Security Tight on Indonesian Holiday; Nine Hotel Blast Suspects Arrested

Investigators have arrested nine people in the Aug. 5 attack on the Marriott Hotel in Jakarta (search) that killed 12 people and wounded nearly 150, the national police chief said Sunday.

Gen. Da'i Bachtiar said the nine suspects were picked up in separate raids over the past week. He gave no details on the arrests or the suspects.

He said the total number of suspects so far in the attack was 10, including the apparent suicide bomber, who police have identified as Asmar Latin Sani, based on body parts recovered after the blast.

Bachtiar's announcement came two days after the arrest in Thailand of Riduan Isamuddin, an Indonesian better known as Hambali (search) who is the alleged mastermind of an Al Qaeda (search) campaign of bombings in Southeast Asia, including the Marriott blast and the Oct. 12 bombings of two nightclubs on Bali Island that killed 200 people.

Hambali heads the Al Qaeda-linked terror group Jemaah Islamiyah (search), which is blamed for both attacks. He is now being interrogated by U.S. investigators in an undisclosed location.

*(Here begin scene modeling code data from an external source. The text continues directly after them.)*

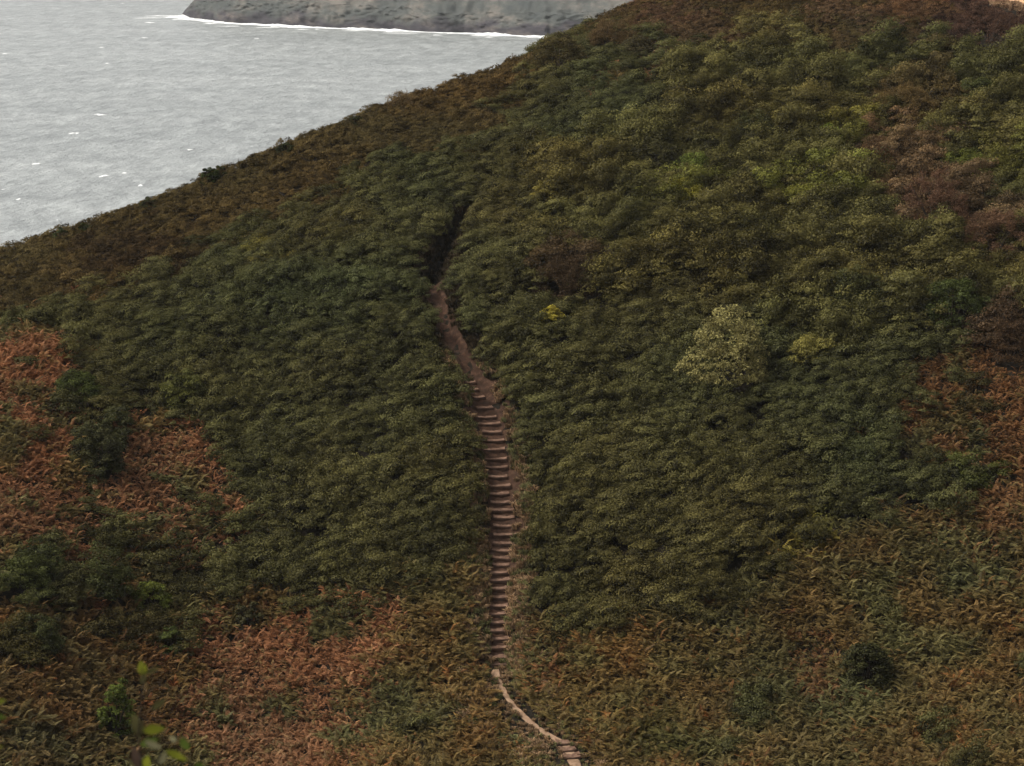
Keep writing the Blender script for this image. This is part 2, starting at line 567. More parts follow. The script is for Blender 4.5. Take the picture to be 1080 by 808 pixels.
structure(path_sheet('hillside_path', PATH_W[3:], PATH_R[3:], M_soil, ([0, .35, .55, .85, 1.0], [-.62, -.6, -.38, -.12, -.05]), ext=1.42, nz=.13))
structure(path_sheet('footpath', LOW_W, LOW_R, M_pale, ([0, .7, 1.0], [.05, .03, -.14]), ext=1.0, nz=.05, seed=3))

STEPS = [(496, 403, 7), (499, 411, 8), (506, 419, 9), (512, 430, 11), (514, 440, 12), (515.5, 447, 13), (519, 455.5, 14), (521, 464.5, 15),
         (520, 474, 16), (522.5, 484, 15), (523, 493, 15), (524, 503, 15), (525, 512.5, 15), (526, 521, 15), (527.5, 530, 15), (529, 538, 15), (531, 546, 14),
         (532, 555, 14), (532.5, 564, 15), (532, 573, 15), (530.5, 581, 16), (529, 588.5, 14), (527, 596, 14), (525.5, 604, 16),
         (525, 612, 16), (525, 621, 13), (525.5, 630, 14), (525, 639, 13), (525, 647.5, 15), (526, 656.5, 16), (525.5, 665, 15), (526, 674, 16), (525, 683, 18), (525, 693, 17), (526, 700.5, 20)]


def step_mesh(w, depth, hgt, seed, mode):
    """tread: a worn, dished slab of trodden soil; riser: a rough board across its front. Local +Y points uphill, origin on the tread's front edge."""
    q = random.Random(seed)
    if mode == 'tread':
        nx, ny = 12, 5
        V = []; F = []
        for j in range(ny + 1):
            for i in range(nx + 1):
                a = i / nx * 2 - 1
                x = a * w / 2 * (1 + .04 * math.sin(j * 2.1 + seed))
                y = j / ny * (depth + .12) - .02
                z = .055 * abs(a) ** 2.4 + q.uniform(-.012, .012) - .02 * (j == 0)
                y += .05 * abs(a) ** 2 * (1 if seed % 3 else -1) * (j == 0)
                V.append((x, y, z))
        n = nx + 1
        for j in range(ny):
            for i in range(nx): F.append((j * n + i, j * n + i + 1, (j + 1) * n + i + 1, (j + 1) * n + i))
        # skirts
        top = len(V)
        rim = [i for i in range(n)] + [j * n + nx for j in range(1, ny + 1)] + [ny * n + i for i in range(nx - 1, -1, -1)] + [j * n for j in range(ny - 1, 0, -1)]
        for k in rim: V.append((V[k][0], V[k][1], V[k][2] - hgt - .15))
        for k in range(len(rim)):
            a, b = rim[k], rim[(k + 1) % len(rim)]
            F.append((a, top + k, top + (k + 1) % len(rim), b))
        return V, F
    nx = 10
    prof = [(-.075, -.06), (-.055, -.015), (-.02, -.005), (.0, -.03), (.0, -hgt), (-.07, -hgt), (-.085, -hgt * .5)]
    V = []; F = []
    W2 = w * (1.04 + .06 * q.random())
    for i in range(nx + 1):
        a = i / nx * 2 - 1
        for (y, z) in prof:
            V.append((a * W2 / 2, y - .022 + .05 * abs(a) ** 2 * (1 if seed % 3 else -1) + q.uniform(-.008, .008), z - .02 + .05 * abs(a) ** 2.4 + q.uniform(-.008, .008)))
    m = len(prof)
    for i in range(nx):
        for k in range(m):
            a = i * m + k; b = i * m + (k + 1) % m
            F.append((a, b, b + m, a + m))
    F.append(tuple(range(m - 1, -1, -1))); F.append(tuple(nx * m + k for k in range(m)))
    return V, F


def py_mesh(name, V, F, smooth=False):
    me = bpy.data.meshes.new(name); me.from_pydata(V, [], F); me.update()
    if smooth: me.polygons.foreach_set('use_smooth', np.ones(len(me.polygons), bool))
    return me


def flight(name, label, steps, off, mat, hf):
    pts = [hit(u, v, off, hf) for u, v, w in steps]        # top to bottom
    base = pts[-1]
    root = bpy.data.objects.new(name, None); COL.objects.link(root)
    root.location = Vector((base[0], base[1], base[2] - .3))
    root.empty_display_size = .5
    tag(root, label, 'steps')
    for i, (u, v, w) in enumerate(steps):
        p = pts[i]
        up = pts[i - 1] if i else p + (p - pts[1])
        dn = pts[i + 1] if i + 1 < len(pts) else p + (p - pts[i - 1])
        d = up - p
        depth = max(.45, math.hypot(d[0], d[1])); hgt = max(.2, p[2] - dn[2])
        wid = w / FPX * p[1] * random.uniform(1.4, 1.85)
        ang = -math.atan2(up[0] - dn[0], up[1] - dn[1]) * .55 + random.uniform(-.07, .07)
        V, F = step_mesh(wid, depth, hgt, i, 'tread')
        s = link('step', py_mesh('step', V, F), mat, root)
        s.location = Vector(p) - root.location
        s.location.x += random.uniform(-.05, .05)
        s.rotation_euler = (0, random.uniform(-.03, .03), ang)
        V, F = step_mesh(wid, depth, hgt * .92, i, 'riser')
        r = link('riser_board', py_mesh('riser_board', V, F), M_timber, s)
    return root


flight('hillside_stairs', 'long flight of worn red earth steps with dark timber risers climbing between the dark scrub', STEPS, -.42, M_tread, h_raw)
flight('footpath_steps', 'three short earth steps at the lower end of the narrow pale footpath',
       [(594, 784, 9), (600, 791, 11), (603, 798.5, 12)], .14, M_tread, h_raw)

# stubble field in the top corner
def field():
    P = [(1012, -18), (1034, 0), (1060, 6), (1085, 13), (1120, 20), (1180, 22), (1260, 20)]
    W = np.array([hit(u, v) for u, v in P])
    rows = 26
    V = []; F = []
    for j in range(rows):
        for i in range(len(W)):
            p = W[i] + np.array([j * .35, j * 2.2, 0])
            V.append((p[0], p[1], 0))
    V = np.array(V)
    # refine for the ground's shape
    V[:, 2] = h_ground(V[:, 0], V[:, 1]) + .22
    n = len(W)
    F = [(j * n + i, j * n + i + 1, (j + 1) * n + i + 1, (j + 1) * n + i) for j in range(rows - 1) for i in range(n - 1)]
    return mesh_np('stubble_field', V, F, True), W


fm, FIELD_W = field()
structure(link('field', fm, M_stubble))


# ------------------------------------------------------------------ foliage meshes
def leaves(C, Nn, ln, wd, rng, tilt=.7, var=None, curl=0.0):
    """rhombic leaves at centres C facing roughly Nn"""
    n = len(C)
    Nn = Nn + rng.normal(0, tilt, (n, 3)); Nn /= np.linalg.norm(Nn, axis=1)[:, None]
    t = rng.normal(0, 1, (n, 3)); t -= (t * Nn).sum(1)[:, None] * Nn; t /= np.linalg.norm(t, axis=1)[:, None] + 1e-9
    b = np.cross(Nn, t)
    l = ln * rng.uniform(.7, 1.3, (n, 1)); w = wd * rng.uniform(.7, 1.3, (n, 1))
    V = np.stack([C - t * l / 2, C + b * w / 2 + Nn * l * .08, C + t * l / 2 - Nn * curl * l, C - b * w / 2 + Nn * l * .08], 1).reshape(-1, 3)
    F = np.arange(4 * n).reshape(n, 4)
    if var is None: var = rng.uniform(0, 1, n)
    return V, F, np.repeat(var, 4)


def foliage_mesh(name, V, F, var):
    me = mesh_np(name, V, F)
    a = me.attributes.new('vary', 'FLOAT', 'POINT')
    a.data.foreach_set('value', np.asarray(var, np.float32))
    return me


def dome_tufts(rng, n, rx, rz, flat=.0):
    """tuft centres spread over a dome"""
    ph = rng.uniform(0, 2 * np.pi, n); c = rng.uniform(-.12, 1, n)
    s = np.sqrt(np.clip(1 - c * c, 0, 1))
    rr = rng.uniform(.72, 1.05, n)
    return np.c_[s * np.cos(ph) * rx * rr, s * np.sin(ph) * rx * rr, np.clip(c, 0.02, 1) * rz * rr + .05]


def clump(name, seed, rx=.8, rz=1.0, nt=22, nl=34, tr=.27, ll=.13, lw=.085, tilt=.33, shear=.45):
    """a wind-leant mound of tufts, each tuft a shell of small leaves"""
    rng = np.random.default_rng(seed)
    T = dome_tufts(rng, nt, rx, rz)
    C = []; NN = []; VV = []
    for k in range(len(T)):
        d = rng.normal(0, 1, (nl, 3)); d /= np.linalg.norm(d, axis=1)[:, None]
        d[:, 2] = np.abs(d[:, 2]) * .75 + .25 * d[:, 2]
        r = tr * rng.uniform(.65, 1.4)
        q = d * r * rng.uniform(.8, 1.08, (nl, 1)) * [1.25, 1, 1.0]
        q[:, 0] += shear * q[:, 2]
        C.append(T[k] + q)
        NN.append(d + [-.1, 0, .2])
        VV.append(np.clip(rng.uniform(-.05, 1.0) + rng.normal(0, .09, nl), 0, 1))  # random tone per tuft, its dark tufts standing in for shaded gaps
    C = np.concatenate(C); NN = np.concatenate(NN); VV = np.concatenate(VV)
    C[:, 0] += shear * .6 * C[:, 2]
    return foliage_mesh(name, *leaves(C, NN, ll, lw, rng, tilt, VV, .1))


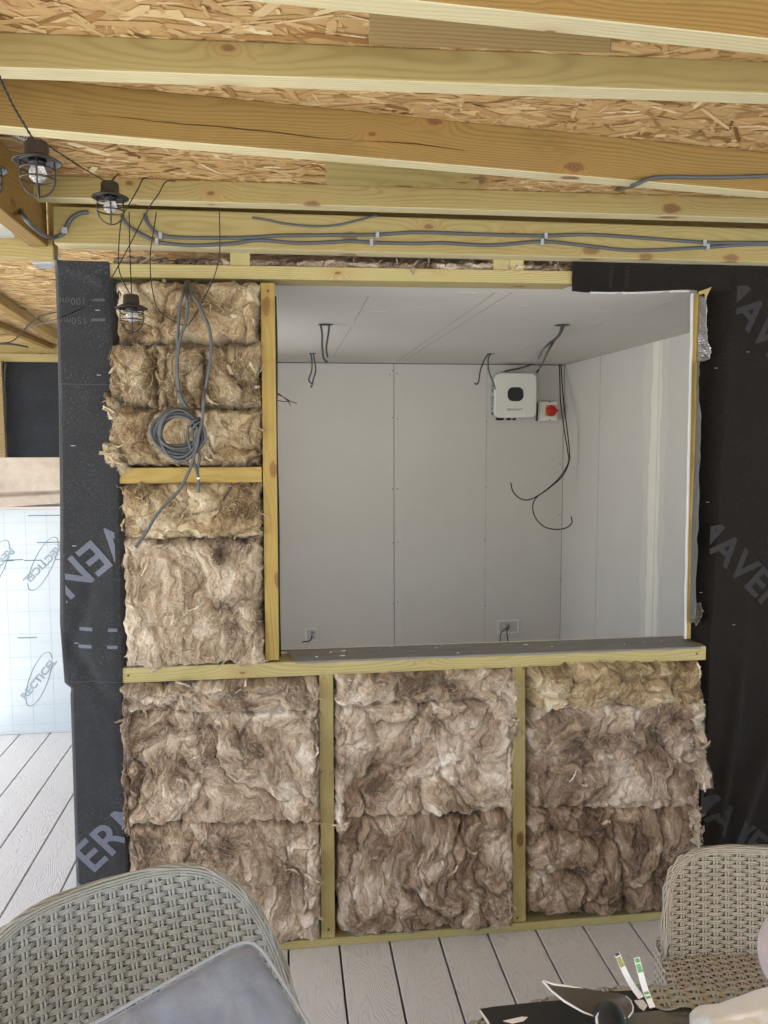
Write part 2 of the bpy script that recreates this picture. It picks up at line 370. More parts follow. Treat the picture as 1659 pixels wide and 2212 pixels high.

On Sunday, Thai Prime Minister Thaksin Shinawatra said a Hambali accomplice tried to scout the venue of an upcoming Asia Pacific Economic Cooperation summit that will be attended by President Bush and 20 other world leaders in October.

That reinforced investigators' suspicions that Jemaah Islamiyah was plotting an attack on the October summit.

Thaksin said Hambli also had his sights on American facilities in Thailand. "The result of investigations show that Mr. Hambali and his men also wanted to target U.S. interests here," Thaksin said without elaborating.

U.S. Deputy Secretary of State Richard Armitage warned that Hambali's arrest did not eliminate the threat of an attack on the summit.

"We have a top planner, we do not have all the members of Al Qaeda in our possession, or Jemaah Islamiyah in this case," he told Australian television in an interview aired Sunday.

Thaksin said he did not expect revenge attacks against Thailand for the arrest. "But they surely have a lot of other targets to go first," he said, adding that the United States is a chief possibility.

Indonesian President Megawati Sukarnoputri spoke with Bush on Sunday and asked that Indonesia be given access to Hambali because of his suspected involvement in the Indonesia blasts and earlier bombings.

"We must have priority [in access to Hambali] because of his link with the investigation of various cases here," Foreign Minister Hasan Wirayuda said Sunday.

White House press secretary Scott McClellan said Bush and Megawati agreed on the "importance of sharing information" from Hambali's U.S.-led interrogation.

Sunday was Indonesia's independence day, and there were intelligence reports that attacks may have been planned. The reports said militants might strike places where foreigners gather, and police backed by soldiers guarded international hotels, shopping malls, bars, Christian churches and the offices of foreign companies.